Oleh Affan Ramli, Pengajar Pedagogi Kritis dan Aktivis Perdamaian Aceh
Tampaknya, Aceh ingin mempengaruhi percakapan Hak Asasi Manusia (HAM) dalam ajang debat pertama calon presiden (Capres) pada Selasa (12/12) lalu. Beberapa jam sebelum acara debat Capres dimulai, Dewan Perwakilan Rakyat Aceh (DPRA) menggelar Rapat Paripurna Peluncuran Laporan Temuan Pelanggaran HAM di Aceh.
Laporan itu ditulis oleh Komisi Kebenaran dan Rekonsiliasi (KKR) Aceh, berisi penjelasan detil 5.195 kasus pelanggaran HAM di negeri Serambi Mekah itu. Berupa penyiksaan, kekerasan seksual, pembunuhan, dan penghilangan paksa yang terjadi sepanjang 30 tahun konflik bersenjata RI-GAM.
Tentu saja, Aceh tidak berniat melokalisasi percakapan laporan KKR itu untuk diri mereka sendiri. Lagi pula di Republik ini, pelanggaran HAM terjadi dari ujung ke ujung, dari Aceh hingga Papua. Bisakah pengalaman Aceh mengungkapkan pelanggaran HAM masa lalu, menjadi model bagi agenda nasional di masa depan?
Harusnya, itu diperbincangkan dalam Debat Pertama Capres 2024. Dimana HAM menjadi salah satu isu utama di samping Hukum, Pemerintahan, Pemberantasan Korupsi, dan Penguatan Demokrasi dalam tema debat pertama yang dipilih KPU.
Ketiga Capres sayangnya, masih gagap memahami duduk perkara pelanggaran HAM oleh negara. Nyaris semua gagasan yang dipercakapkan bersifat normatif permukaan. Seperti perlunya dialog, keadilan, dan mendengarkan suara korban untuk penegakan HAM di Indonesia.
Prabowo Subianto, Capres nomor urut 2, satu tingkat lebih konservatif karena masih menggunakan kerangka pikir keamanan, pertahanan, dan stabilitas negara dalam mengurai persoalan pelanggaran HAM. Terutama pelanggaran HAM di Papua yang ditanyakan panelis. Artinya, Prabowo mengutamakan keamanan negara di atas segalanya. Peradaban HAM tidak akan tumbuh di Indonesia dengan kerangka pikir seperti itu.
Agak mengejutkan banyak orang, Prabowo memiliki trauma teoritis yang cukup dalam tentang isu HAM. Baginya, selama isu pelanggaran HAM masa lalu ditujukan pada dirinya, itu bersifat tendensius atau politisasi HAM untuk menyerang citra politiknya.
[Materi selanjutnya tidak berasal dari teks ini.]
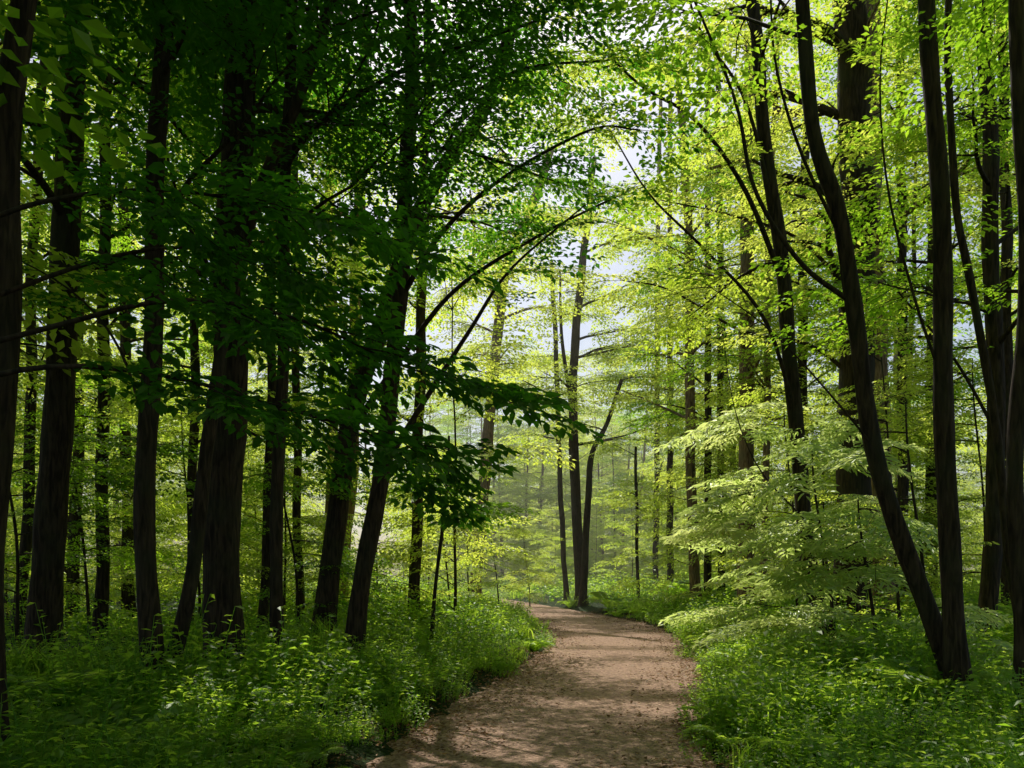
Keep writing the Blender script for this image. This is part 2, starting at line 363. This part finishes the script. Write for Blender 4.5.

Harus diakui memang, joget Gemoy telah disemarakan seluas mungkin oleh Tim Sukses Prabowo bagian dari strategi memperbaiki citranya yang militeristik, emosional, dan dekat dengan sejarah kekerasan negara di masa lalu. Joget Gemoy membentuk citra Prabowo yang menyenangkan dan riang gembira. Tetapi, caranya mereaksi perdebatan pelanggaran HAM di panggung debat telah meruntuhkan citra itu.
Capres nomor 3, Ganjar Pranowo, mengusulkan pendekatan lain yang lebih dibutuhkan selain pendekatan keamanan dan pertahanan. Ganjar menekankan pentingnya dialog semua pihak untuk didengarkan dalam penyelesaian pelanggaran HAM di Papua. Bukankah gagasan penegakan HAM seperti itu terdengar masih terlalu basa basi?
Anies Baswedan memperhatikan isu HAM lebih serius dibanding kedua calon presiden lainnya. Sialnya, Anies berhenti pada gagasan-gagasan prinsipil belaka. Seperti pentingnya memastikan keadilan dan mendengarkan suara korban, tanpa tahu langkah-langkah strategis apa yang harus diambil pemerintah di masa depan, itu tidak akan banyak membuat perubahan.
Ketiga Capres melupakan tiga hal terpenting dalam penyelesaian pelanggaran HAM di masa lalu. Pertama, keluarga korban dari Aceh hingga Papua masih menunggu pengungkapan kebenaran dari peristiwa kekerasan yang telah membunuh, menghilangkan, memperkosa, dan menyiksa anggota keluarga mereka.
Keluarga korban punya hak untuk tahu. Bangsa Indonesia juga punya hak untuk tahu kebenaran dari peristiwa itu secara utuh. Tidak perlu ada yang ditutupi dan dilindungi. Pengetahuan kebenaran atau realitas peristiwa itu akan membentuk kesadaran kolektif bangsa Indonesia, terutama para pengelola negara untuk lebih berhati-hati membuat kebijakan dan tindakan di masa depan.